A criação destes bancos também provocará alguma perturbação no ambiente e terão de ser alimentados dentro de um determinado número de anos, mas parece ser uma solução mais viável em termos económicos e ambientais. No entanto, seja qual for a opção para um determinado local, uma análise de custo-benefício terá de ser realizada, acrescenta o investigador do projeto Dunes.

Reciclar a areia e usar novas fontes de materiais

A recomendação parece simples: “Para minimizar a perturbação dos processos naturais, as atividades humanas, tais como a remoção ou extração de areia das praias ou dunas e a construção de estruturas permanentes nas dunas próximas da praia deve ser evitada.

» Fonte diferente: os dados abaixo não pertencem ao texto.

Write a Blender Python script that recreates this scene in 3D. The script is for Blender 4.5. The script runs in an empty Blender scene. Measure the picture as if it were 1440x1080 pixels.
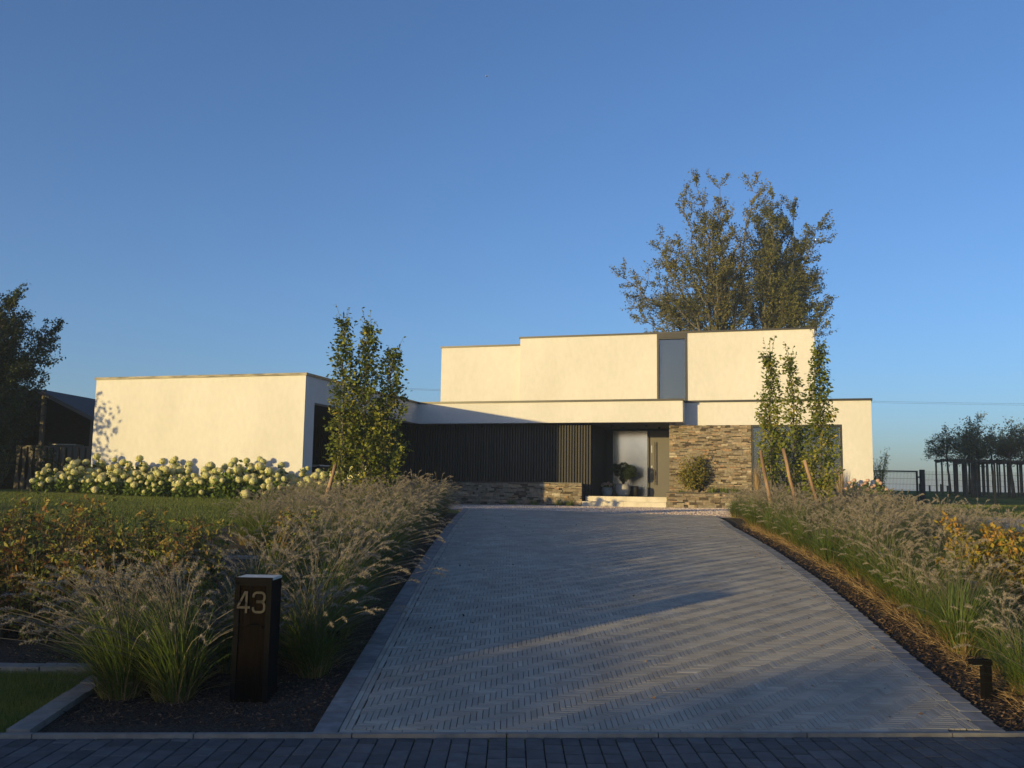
import bpy, math, random
import numpy as np
from mathutils import Matrix, Vector
rng = np.random.default_rng(7); random.seed(7)
scene = bpy.context.scene
COL = scene.collection
PI = math.pi
# ------------------------------------------------------------------ camera
PITCH, ROLL, YAW = .117315, .0150127, -.282373
Fv = np.array([0, math.cos(PITCH), math.sin(PITCH)]); Up = np.array([0, -math.sin(PITCH), math.cos(PITCH)]); Xv = np.array([1., 0, 0])
CX = math.cos(ROLL)*Xv + math.sin(ROLL)*Up; CU = -math.sin(ROLL)*Xv + math.cos(ROLL)*Up
cam_d = bpy.data.cameras.new("camera"); cam = bpy.data.objects.new("camera", cam_d); COL.objects.link(cam)
M = Matrix(((CX[0], CU[0], -Fv[0], 0), (CX[1], CU[1], -Fv[1], 0), (CX[2], CU[2], -Fv[2], 1.6), (0, 0, 0, 1)))
cam.matrix_world = M
cam_d.sensor_width = 36; cam_d.lens = 36*1300/1440; cam_d.clip_start = .05; cam_d.clip_end = 20000
scene.camera = cam
# ------------------------------------------------------------------ light
TRAVEL = Vector((.826, .801, -.094)).normalized()
SUN_EL = math.asin(-TRAVEL.z); SUN_AZ = math.atan2(-TRAVEL.x, -TRAVEL.y)
w = bpy.data.worlds.new("World"); scene.world = w; w.use_nodes = True
nt = w.node_tree; nt.nodes.clear()
sky = nt.nodes.new("ShaderNodeTexSky"); sky.sky_type = 'NISHITA'; sky.sun_disc = False
sky.sun_elevation = SUN_EL; sky.sun_rotation = SUN_AZ % (2*PI)
sky.altitude = 0; sky.air_density = .8; sky.dust_density = 1.0; sky.ozone_density = 3.0
bg = nt.nodes.new("ShaderNodeBackground"); bg.inputs[1].default_value = .14
wo = nt.nodes.new("ShaderNodeOutputWorld")
tn_ = nt.nodes.new('ShaderNodeVectorMath'); tn_.operation = 'MULTIPLY'; tn_.inputs[1].default_value = (.96, .94, 1.05)
nt.links.new(sky.outputs[0], tn_.inputs[0]); nt.links.new(tn_.outputs[0], bg.inputs[0]); nt.links.new(bg.outputs[0], wo.inputs[0])
sun_d = bpy.data.lights.new("sun", 'SUN'); sun = bpy.data.objects.new("sun", sun_d); COL.objects.link(sun)
sun_d.energy = 3.6; sun_d.angle = math.radians(.55); sun_d.color = (1, .74, .30)
sun.rotation_euler = TRAVEL.to_track_quat('-Z', 'Y').to_euler(); sun.location = (-20, -20, 20)
scene.view_settings.view_transform = 'Standard'; scene.view_settings.look = 'None'
scene.view_settings.gamma = 1; scene.view_settings.exposure = .95
scene.cycles.max_bounces = 6; scene.cycles.diffuse_bounces = 3; scene.cycles.transparent_max_bounces = 12
# ------------------------------------------------------------------ materials
def nodes(name):
    m = bpy.data.materials.new(name); m.use_nodes = True
    return m, m.node_tree, m.node_tree.nodes["Principled BSDF"]
def mk(name, c1, c2=None, scale=5., rough=.8, bump=0., bscale=40., tint=False, metal=0., spec=.5, detail=6., stretch=None, bdist=.01, contrast=(.35, .65), tintmul=None, tr=(.72, 1.25)):
    """c1..c2 mixed by noise (or by the mesh's per-vertex tint), optional fine bump"""
    m, t, b = nodes(name); N = t.nodes; L = t.links
    b.inputs['Roughness'].default_value = rough; b.inputs['Metallic'].default_value = metal
    b.inputs['Specular IOR Level'].default_value = spec
    tc = N.new('ShaderNodeTexCoord'); src = tc.outputs['Object']
    if stretch:
        mp = N.new('ShaderNodeMapping'); mp.inputs['Scale'].default_value = stretch; L.new(src, mp.inputs[0]); src = mp.outputs[0]
    col = None
    if c2:
        r = N.new('ShaderNodeValToRGB')
        cs = [c1, c2] if not isinstance(c2[0], tuple) else [c1, *c2]
        r.color_ramp.elements[0].color = (*cs[0], 1); r.color_ramp.elements[1].color = (*cs[-1], 1)
        lo, hi = (0., 1.) if tint else contrast
        r.color_ramp.elements[0].position = lo; r.color_ramp.elements[1].position = hi
        for i, c in enumerate(cs[1:-1]):
            e = r.color_ramp.elements.new(lo + (hi-lo)*(i+1)/(len(cs)-1)); e.color = (*c, 1)
        if tint:
            a = N.new('ShaderNodeAttribute'); a.attribute_name = 'tint'; L.new(a.outputs['Fac'], r.inputs[0])
        else:
            n = N.new('ShaderNodeTexNoise'); n.inputs['Scale'].default_value = scale; n.inputs['Detail'].default_value = detail
            L.new(src, n.inputs['Vector']); L.new(n.outputs['Fac'], r.inputs[0])
        L.new(r.outputs[0], b.inputs['Base Color']); col = r.outputs[0]
        if tintmul:
            n2 = N.new('ShaderNodeTexNoise'); n2.inputs['Scale'].default_value = tintmul; n2.inputs['Detail'].default_value = 8
            L.new(src, n2.inputs['Vector'])
            mr = N.new('ShaderNodeMapRange'); mr.inputs[1].default_value = .3; mr.inputs[2].default_value = .7; mr.inputs[3].default_value = tr[0]; mr.inputs[4].default_value = tr[1]
            L.new(n2.outputs['Fac'], mr.inputs[0])
            mx = N.new('ShaderNodeVectorMath'); mx.operation = 'SCALE'; L.new(col, mx.inputs[0]); L.new(mr.outputs[0], mx.inputs['Scale'])
            L.new(mx.outputs[0], b.inputs['Base Color'])
    else:
        b.inputs['Base Color'].default_value = (*c1, 1)
    if bump:
        n = N.new('ShaderNodeTexNoise'); n.inputs['Scale'].default_value = bscale; n.inputs['Detail'].default_value = 5; L.new(src, n.inputs['Vector'])
        bp = N.new('ShaderNodeBump'); bp.inputs['Strength'].default_value = bump; bp.inputs['Distance'].default_value = bdist
        L.new(n.outputs['Fac'], bp.inputs['Height']); L.new(bp.outputs[0], b.inputs['Normal'])
    return m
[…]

A vegetação natural das dunas também não deve ser destruída”, diz Ruwan Sampath.

Mas como lembra Jean-Batiste Jouffray, investigador no Centro de Resiliência da Universidade de Estocolmo (Suécia), “a areia é o mineral mais extraído”. A areia está presente nas habitações, infraestruturas rodoviárias, na tecnologia e em muitos outros produtos da atividade humana. “Um terço de todos os materiais usados na construção é de origem marinha”, explica Mark Russel, diretor da Associação da Indústria Britânica de Inertes Marinhos, durante a discussão sobre riscos e oportunidades da extração e uso de areia marinha, que decorreu no âmbito da Conferência dos Oceanos das Nações Unidas.

Arnaud Vander Velpen usa uma imagem ainda mais forte: “Extraímos 50 mil milhões de toneladas de areia todos os anos, seja em terra ou na água, o que equivale a um muro de 27 metros de altura e 27 metros de largura à volta do equador”. E acrescenta: “Só metade desse volume é devolvido ao mar pela erosão”.

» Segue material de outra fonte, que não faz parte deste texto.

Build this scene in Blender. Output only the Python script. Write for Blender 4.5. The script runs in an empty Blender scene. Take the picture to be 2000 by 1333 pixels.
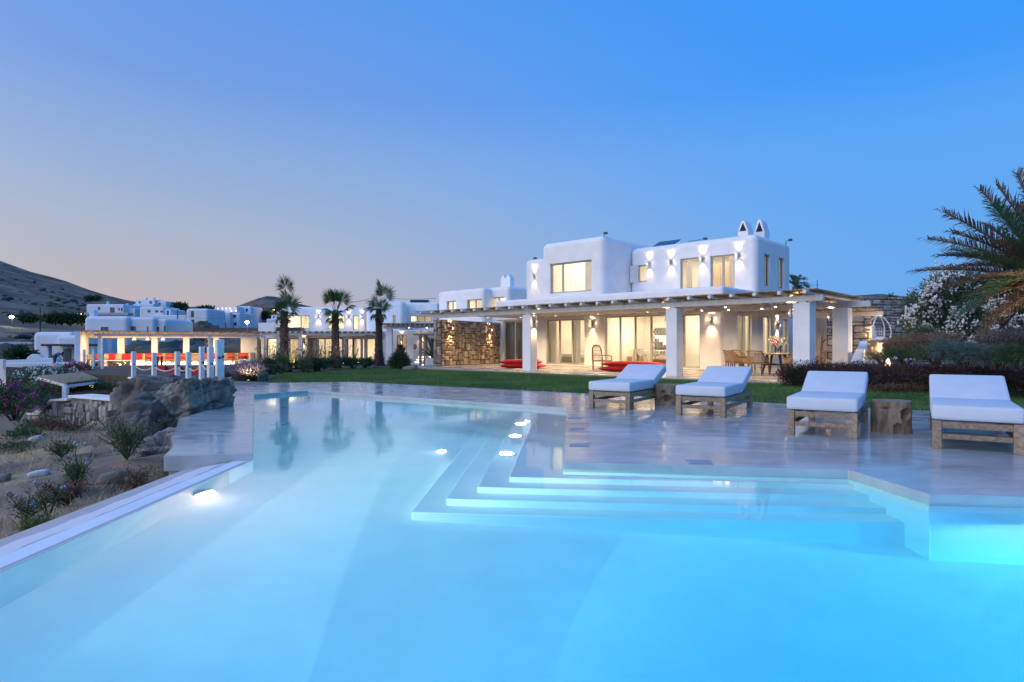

“A areia tem estado fora dos holofotes há demasiado tempo.”
Jean-Batiste Jouffray, do Centro de Resiliência da Universidade de Estocolmo

Durante a discussão na Conferência dos Oceanos, os membros do painel apontaram os principais problemas, incluindo não existir monitorização das atividades de extração, nem avaliação do estado dos bancos de areia ao largo da costa. “Achamos que os recursos de areia são infinitos”, critica Arnaud Vander Velpen. “Se vamos tirar areia da natureza devíamos verificar se há equilíbrio [entre o ritmo de extração e o ritmo de deposição dos sedimentos], avaliar como estão as reservas.”

O especialista na indústria da areia só conhece um país que tenha verificado o estado dos depósitos de areia ao largo da costa, a Bélgica. “Verificaram que, se continuassem a extrair areia a este ritmo, ficariam sem areia nos depósitos em 80 anos, num quadro otimista.” No entanto, lembra, a extração terá de aumentar para melhor protegerem a costa e, “se construírem uma ilha com centrais de produção de energia ao largo da costa, os depósitos vão ser reduzidos para metade”.

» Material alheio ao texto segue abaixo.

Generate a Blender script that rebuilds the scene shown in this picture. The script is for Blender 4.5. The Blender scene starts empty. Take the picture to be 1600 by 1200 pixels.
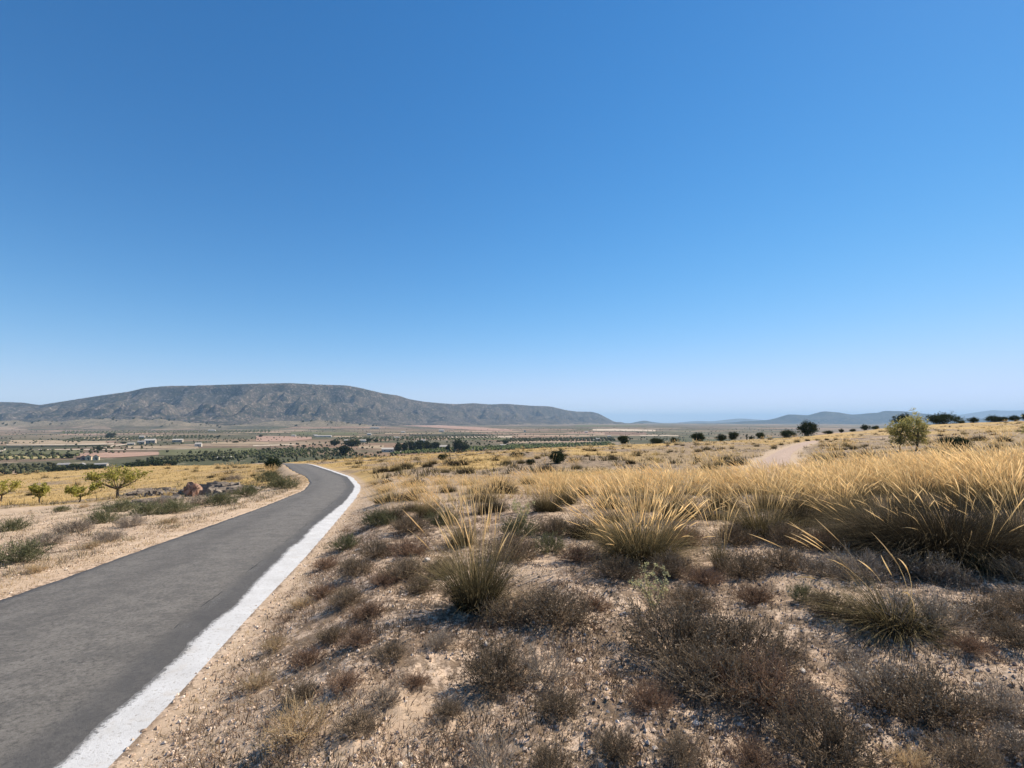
import bpy, math, random
import numpy as np
from mathutils import Vector

# ------------------------------------------------------------------ camera, sky, sun, exposure
sc = bpy.context.scene
COL = sc.collection
EYE = 1.6
FPX = 750.0                       # focal length in pixels of a 1600 px wide picture
PITCH = math.atan(55 / 750)
cam = bpy.data.cameras.new('camera')
camo = bpy.data.objects.new('camera', cam)
COL.objects.link(camo)
cam.sensor_width = 36
cam.lens = 36 * FPX / 1600
cam.clip_start = 0.05
cam.clip_end = 200000
camo.location = (0, 0, EYE)
camo.rotation_euler = (math.pi / 2 + PITCH, 0, 0)
sc.camera = camo

SUN_EL, SUN_AZ = math.radians(43), math.radians(52)
w = bpy.data.worlds.new('World')
sc.world = w
w.use_nodes = True
wn = w.node_tree
sky = wn.nodes.new('ShaderNodeTexSky')
sky.sky_type = 'NISHITA'
sky.sun_disc = False
sky.sun_elevation = SUN_EL
sky.sun_rotation = SUN_AZ
sky.altitude = 1800
sky.air_density = 1.0
sky.dust_density = 0.05
sky.ozone_density = 3.0
hs = wn.nodes.new('ShaderNodeHueSaturation')
hs.inputs['Saturation'].default_value = 1.28
wn.links.new(sky.outputs[0], hs.inputs['Color'])
bg = wn.nodes['Background']
# soft shoulder: c / sqrt(1 + (c / k)^2) keeps the low sky from washing out
def _vm(op, a, b=None):
    m = wn.nodes.new('ShaderNodeVectorMath'); m.operation = op
    for s, v in ((m.inputs[0], a), (m.inputs[1], b)):
        if v is None: continue
        if isinstance(v, tuple): s.default_value = v
        else: wn.links.new(v, s)
    return m.outputs[0]
KS = 5.2
_q = _vm('MULTIPLY', hs.outputs[0], (1 / (KS * .84), 1 / (KS * .98), 1 / (KS * 1.45)))
_q = _vm('ADD', _vm('MULTIPLY', _q, _q), (1.0, 1.0, 1.0))
_pw = wn.nodes.new('ShaderNodeVectorMath'); _pw.operation = 'POWER'
wn.links.new(_q, _pw.inputs[0]); _pw.inputs[1].default_value = (-.5, -.5, -.5)
wn.links.new(_vm('MULTIPLY', hs.outputs[0], _pw.outputs[0]), bg.inputs[0])
bg.inputs[1].default_value = 0.128

sl = bpy.data.lights.new('sun', 'SUN')
slo = bpy.data.objects.new('sun', sl)
COL.objects.link(slo)
sl.energy = 5.0
sl.angle = math.radians(0.53)
sl.color = (1.0, 0.905, 0.755)
sd = Vector((math.sin(SUN_AZ) * math.cos(SUN_EL), math.cos(SUN_AZ) * math.cos(SUN_EL), math.sin(SUN_EL)))
slo.rotation_euler = sd.to_track_quat('Z', 'Y').to_euler()

sc.view_settings.view_transform = 'Standard'
sc.view_settings.look = 'None'
sc.view_settings.exposure = 0.50
sc.view_settings.gamma = 1.0
sc.view_settings.use_curve_mapping = False
sc.cycles.use_denoising = True
sc.cycles.max_bounces = 6
sc.cycles.diffuse_bounces = 3
sc.cycles.transmission_bounces = 4
sc.cycles.volume_bounces = 2

rng = np.random.default_rng(7)
random.seed(7)

# ------------------------------------------------------------------ noise
def _hash(ix, iy, seed):
    h = (ix.astype(np.int64) * 374761393 + iy.astype(np.int64) * 668265263 + seed * 1442695041) & 0x7fffffff
    h = ((h ^ (h >> 13)) * 1274126177) & 0x7fffffff
    h = ((h ^ (h >> 15)) * 1103515245) & 0x7fffffff
    return (h ^ (h >> 16)) & 0x7fffffff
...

A indústria terá de mudar a forma como explora o recurso, defenderam os presentes na discussão. Mas também é preciso sensibilizar os financiadores dos projetos, como bancos, seguradoras e outros investidores, acrescentou Dennis Fritsch, coordenador da Iniciativa Financeira do Programa das Nações Unidas para o Ambiente (UNEP-FI). “As instituições financiadoras podem atuar como agentes de mudança, de forma positiva, se souberem o que fazer e como fazer”, defendeu, acrescentando que existem opções para práticas mais sustentáveis.

Piles of aggregate recycled for the construction industry, Greenwich, South-East London, UK

Os materiais de construção podem ser reciclados e usados novamente

BuildPix/Construction Photography/Avalon/Getty Images

A areia é muito difícil de substituir e é um recurso muito importante para os países em rápido desenvolvimento. “A China usou nos últimos quatro anos mais areia, cascalho e inertes do que os Estados Unidos nos últimos 100 anos”, diz Arnaud Vander Velpen. O betão, o material mais utilizado nestes casos por ser resistente e fácil de usar, é composto por três quartos de areia.

Reciclar os materiais de construção é a melhor forma de poupar os recursos naturais e “a areia pode ser reciclada vezes sem conta sem perder as suas qualidades”, diz Velpen. Mas esta opção só está disponível nos países desenvolvidos, que têm o que reciclar, não nos países que estão agora a apostar no seu desenvolvimento.

Outra solução será usar desperdícios de outras indústrias e “há uma indústria que produz quase tanto desperdício como aquele que a indústria da areia precisa”, a indústria mineira, acrescenta o especialista. Nem todos os materiais poderão ser usados, sobretudo se houver contaminação, mas se for bem planeado à partida, os materiais adequados para a construção civil podem ser logo separados dos restantes.

“A areia tem estado fora dos holofotes há demasiado tempo”, reforçou Jean-Batiste Jouffray na discussão que pretendia expor o problema. Para resolver os problemas identificados, o investigador defendeu que todos os intervenientes têm de ser parte da solução e que “não podem ser só iniciativas voluntárias das empresas”. Dennis Fritsch acrescentou: “É assumido que a areia virá sempre de algum lado e o desafio é mudar essa perceção”.